Accident Cars Bill Passed

PARLIAMENT HAS passed into law the Customs (Amendment) Bill, 2020 that is seeking to amend the Customs Act, 2015 (Act 891) to provide incentives for automotive manufacturers and assemblers under the new automotive policy, Ghana Automotive Manufacturing Development Programme (GAMDP).

The new law, which prohibits the importation of salvaged motor vehicles and specified motor vehicles over 10 years of age, will also increase the import duty on specific motor vehicles and provide import duty exemptions for the security agencies and officers of the security agencies.

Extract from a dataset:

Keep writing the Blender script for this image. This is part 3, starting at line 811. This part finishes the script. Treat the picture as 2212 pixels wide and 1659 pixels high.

It is to help in the industrial transformation agenda of government, as some major vehicle manufacturers, including Toyota, Nissan and Volkswagen Nissan, have shown interest in the nation’s new automotive policy intended to boost employment and offer an import substitution for the country.

The Minister of Trade and Industry, Alan John Kwadwo Kyerematen, during the debate on March 3, urged the lawmakers to approve the new automotive policy.

He argued that Ghana was importing over 100,000 vehicles every year, which amounted to an import bill of $1.14 billion, representing 12 per cent of the nation’s import bill, and only 10,000 of the figure.

“As a government that is seeking to enhance industrial transformation based on our parallel strategy of export enhancement and import substitution, there could be no better testimony in implementing this policy than to be able to reduce the import of vehicles by producing substitutes locally,” he argued.

The National Democratic Congress (NDC) Members of Parliament (MPs) for Ho Central and Tamale Central, Benjamin Kpodo, and Alhassan Fuseini Inusah, had suggested that the amendment bill ought to be put aside as it would push used vehicles dealers out of business.

But the Trade Minister disagreed and said the MPs were making those suggestions because they had not yet considered the support given to existing local assembling companies and the benefits that would be enjoyed by used vehicle dealers.

“Why would we want to industrialize but at the same time want to create jobs for the automobile industry in other countries?” he asked rhetorically, and stated that it is not by accident that all the leading economies in the world are countries with strong anchors in the automobile manufacturing industry.